Laurie Leshin, Director of NASA’s Jet Propulsion Laboratory (JPL), has lauded the collaboration with Indian space agency, ISRO, calling it the most significant technological partnership between the US and India in space exploration history.

Set for liftoff in the first quarter of 2024, the NASA-ISRO Synthetic Aperture Radar (NISAR) will utilise the world’s most expensive Earth imaging satellite to study climate change.

NISAR marks the first collaboration between NASA and ISRO on hardware development for an Earth-observing mission. It aims to shed light on how changes in the ecosystems of forests and wetlands influence the global carbon cycle and climate change.

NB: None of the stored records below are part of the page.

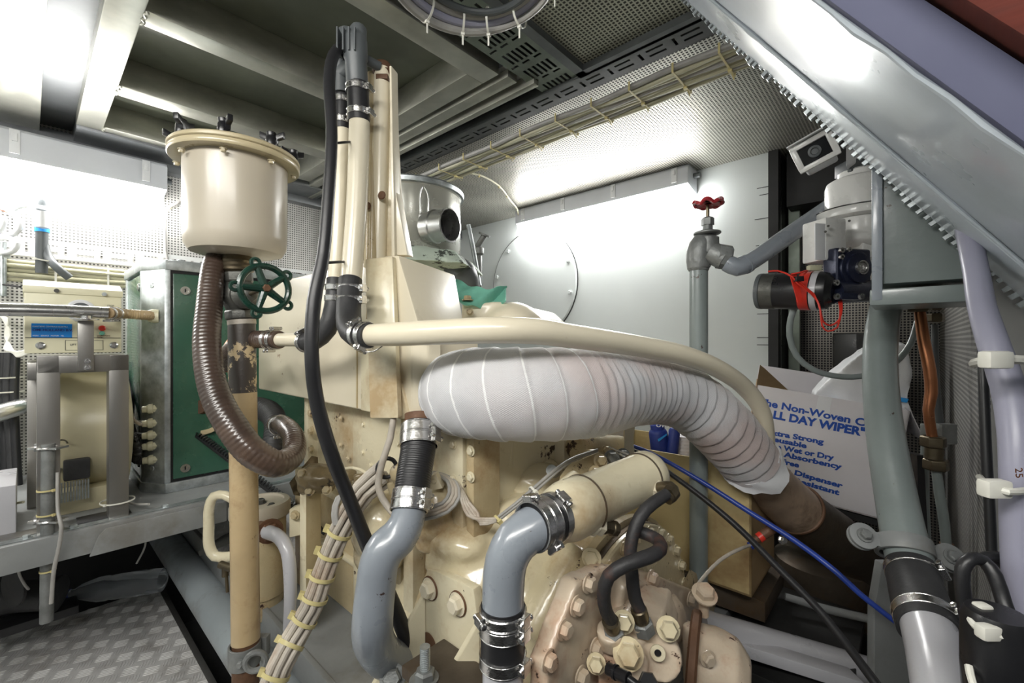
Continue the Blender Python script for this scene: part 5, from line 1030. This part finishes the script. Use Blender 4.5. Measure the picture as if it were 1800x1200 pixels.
make('body', merge(g_cyl(P(841, 500, 1.95), P(841, 450, 1.95), .016, 14), g_lathe([(.016, 0), (.024, .005), (.024, .03), (.016, .035)], P(841, 448, 1.95), Z, 12), g_cyl(P(838, 435, 1.95), P(852, 412, 1.93), .012, 12), g_lathe([(.026, 0), (.026, .008)], P(851, 414, 1.93), Vector((.4, -.2, 1)), 12)), 'galvpipe', o, bevel=.001)
rows = []
for i in range(9):
    row = []
    for j in range(17):
        t = j / 16; s_ = i / 8; x = 800 + 90 * t; yt = 490 + 14 * math.sin(t * 3) + 8 * t; y = yt + (37 - 8 * t) * s_
        row.append(P(x, y, 1.30 + .06 * math.sin(t * 7 + s_ * 3) * .5 + .05 * (1 - s_)) + Vector((0, 0, .004 * math.sin(t * 17 + i))))
    rows.append(row)
o = make('green_cloth', g_sheet(rows), 'cloth', solid=.004, angle=60); tag(o, 'mint green rag lying on the cream casing behind the tank', 'cloth')
cast('turbo_casing', [g_prism([P(810, 532, 1.3), P(880, 530, 1.3), P(930, 540, 1.3), P(955, 562, 1.3), P(955, 600, 1.3), P(810, 600, 1.3)], Vector((.1, .25, 0))), ell(P(900, 565, 1.35), .09, .1, .06)], 'cream_clean', EB, voxel=.007)
make('casing_bolt', merge(g_hex(P(822, 528, 1.28), Z, .012, .014), g_hex(P(826, 548, 1.27), Vector((0, -1, 0)), .008, .01)), 'cream_dirty', EB)
# ================================================================ RIGHT SIDE
up = thing('riser_pipe', P(1228, 1030, 1.24), 'upright green-grey pipe rising behind the wrapped exhaust to the red wheel valve', 'pipe')
make('pipe', g_cyl(P(1228, 1150, 1.24), P(1228, 470, 1.24), .0245, 28), 'grey_green', up)
make('threaded_end', g_lathe([(.026, 0), (.028, .004), (.026, .012)], P(1228, 476, 1.24), Z, 28), 'galvpipe', up)
vv = thing('red_wheel_valve', P(1240, 460, 1.24), 'galvanised angle valve with a chipped red handwheel on the upright pipe', 'valve')
gs = [g_tube([P(1228, 472, 1.24), P(1228, 445, 1.24), P(1236, 428, 1.24), P(1252, 424, 1.24)], [.030, .034, .034, .030], 28)[:2], g_lathe([(.028, 0), (.030, .01), (.026, .02)], P(1230, 470, 1.24), Z, 28),
      g_cyl(P(1245, 445, 1.23), P(1245, 418, 1.23), .028, 24), g_lathe([(.030, 0), (.036, .003), (.036, .007), (.026, .010), (.016, .014)], P(1243, 413, 1.23), Z, 28), g_lathe([(.034, 0), (.034, .03), (.028, .034)], P(1262, 450, 1.21), Vector((1, -.3, -.25)), 8), g_cyl(P(1250, 443, 1.22), P(1275, 456, 1.2), .030, 24)]
make('body', merge(*gs), 'galvpipe', vv, bevel=.0008)
make('gland', merge(g_cyl(P(1244, 408, 1.23), P(1244, 393, 1.23), .013, 20), g_lathe([(.017, 0), (.017, .018), (.013, .022)], P(1244, 396, 1.23), Z, 6)), 'galvpipe', vv)
make('stem', g_cyl(P(1244, 388, 1.23), P(1244, 360, 1.23), .0048, 12), 'bronze', vv)
c = P(1245, 358, 1.23); rim = []
for k in range(73):
    t = 2 * math.pi * k / 72; rr = .036 + .0035 * math.cos(6 * t); rim.append(c + Vector((math.cos(t) * rr, math.sin(t) * rr, .004 * math.cos(6 * t))))
hw_ = make('handwheel', merge(g_tube(rim, .0055, 10, smooth=False, caps=False)[:2], g_lathe([(.035, -.006), (.010, .0), (.010, .006), (.035, .0)], c, Z, 30, caps=False)), 'wheel_r', vv); make('wheel_nut', g_hex(c + Z * .002, Z, .012, .008), 'galvpipe', hw_)
o = pipe('slanting_pipe', [(1278, 462, 1.19, 30), (1296, 470, 1.18, 31), (1315, 462, 1.18, 30), (1380, 418, 1.22, 30), (1465, 360, 1.28, 30)], 'grey', label='grey pipe slanting up right from the red wheel valve to the white actuator', cat='pipe', seg=28)
c = P(1308, 466, 1.18); make('pipe_collar', g_lathe([(.026, 0), (.026, .012)], c, P(1380, 418, 1.22) - P(1315, 462, 1.18), 24), 'grey', o)
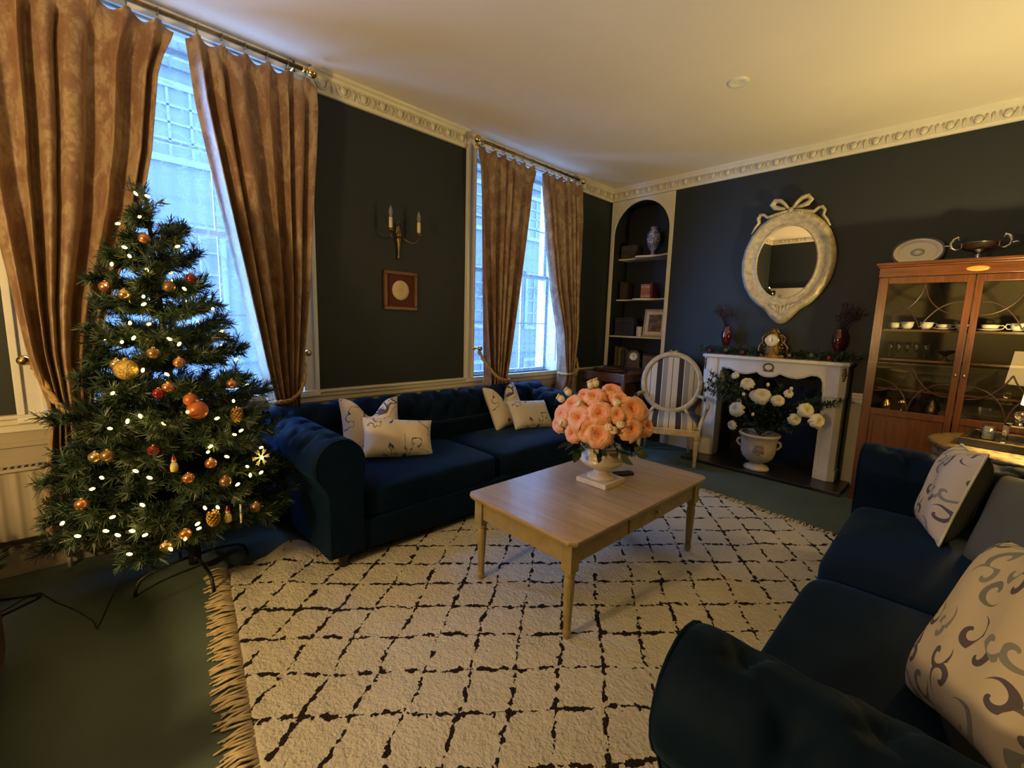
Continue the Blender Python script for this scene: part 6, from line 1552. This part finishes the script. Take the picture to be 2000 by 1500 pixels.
for k in range(12):
    a = k * PI / 6; m.obox((-0.01 + 0.045 * math.sin(a), -0.0865, 0.175 + 0.045 * math.cos(a)), 0.003, 0.0012, 0.010, Matrix.Rotation(a, 3, 'Y'))
m.obj('hands_and_numerals', M['black'], dq)
MB().tube([(-0.01 + 0.059 * math.cos(k * PI / 16), -0.082, 0.175 + 0.059 * math.sin(k * PI / 16)) for k in range(32)], 0.006, 6, closed=True).obj('bezel', M['brass'], cl)
M['ruby'] = plain('ruby_glass', (0.075, 0.003, 0.005), 0.08, var=0.1, spec=0.8, coat=0.6)
for lb, x, lab2, lean in (('dark ruby glass vase at the left end of the mantel shelf', 1.655, 'bunch of dark red twigs in the ruby vase at the left end of the mantel', -0.10), ('dark ruby glass vase at the cabinet end of the mantel shelf', 2.66, 'bunch of dark red twigs in the ruby vase at the cabinet end of the mantel', 0.10)):
    v_ = thing('ruby_vase', lb, 'vase', (x, -0.11, MZ), group='ruby vases on the mantel')
    MB().lathe([(0.0005, 0), (0.036, 0), (0.034, 0.01), (0.014, 0.03), (0.012, 0.075), (0.026, 0.10), (0.05, 0.15), (0.058, 0.20), (0.052, 0.245), (0.034, 0.275), (0.038, 0.30), (0.033, 0.30), (0.028, 0.275), (0.0005, 0.26)], 24).obj('body', M['ruby'], v_)
    tw = thing('twig_bunch', lab2, 'twigs', (x, -0.11, MZ + 0.285), group='twigs on the mantel')
    m = MB(); rn = random.Random(int(x * 10))
    for k in range(16):
        e = Vector((rn.uniform(-0.08, 0.08) + lean * rn.uniform(0.2, 1.2), rn.uniform(-0.05, 0.03), rn.uniform(0.14, 0.27)))
        q = e * 0.5 + Vector((rn.uniform(-0.02, 0.02), 0, 0.02)); m.tube([(0, 0, -0.02), q, e], 0.0018, 4)
        for j in range(7): m.ell(q.lerp(e, rn.random()) + Vector((rn.uniform(-0.012, 0.012), rn.uniform(-0.012, 0.012), 0)), 0.006, 0.006, 0.008, 6, 4)
    m.obj('twigs', M['redtwig'], tw)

The JPL, managed by Caltech in Pasadena, spearheads the US segment, which is contributing the L-band SAR, radar reflector antenna, deployable boom, communication subsystem, GPS receivers, solid-state recorder, and payload data subsystem to NISAR.

The U.R. Rao Satellite Centre in Bengaluru takes the lead for the ISRO component, which has provided the spacecraft bus, S-band SAR electronics, launch vehicle, launch services, and satellite mission operations.

NISAR’s comprehensive monitoring will occur approximately every 12 days and go beyond studying just climate change. It will encompass the dynamics of forests, wetlands, and agricultural lands, enhancing scientific understanding across various observables.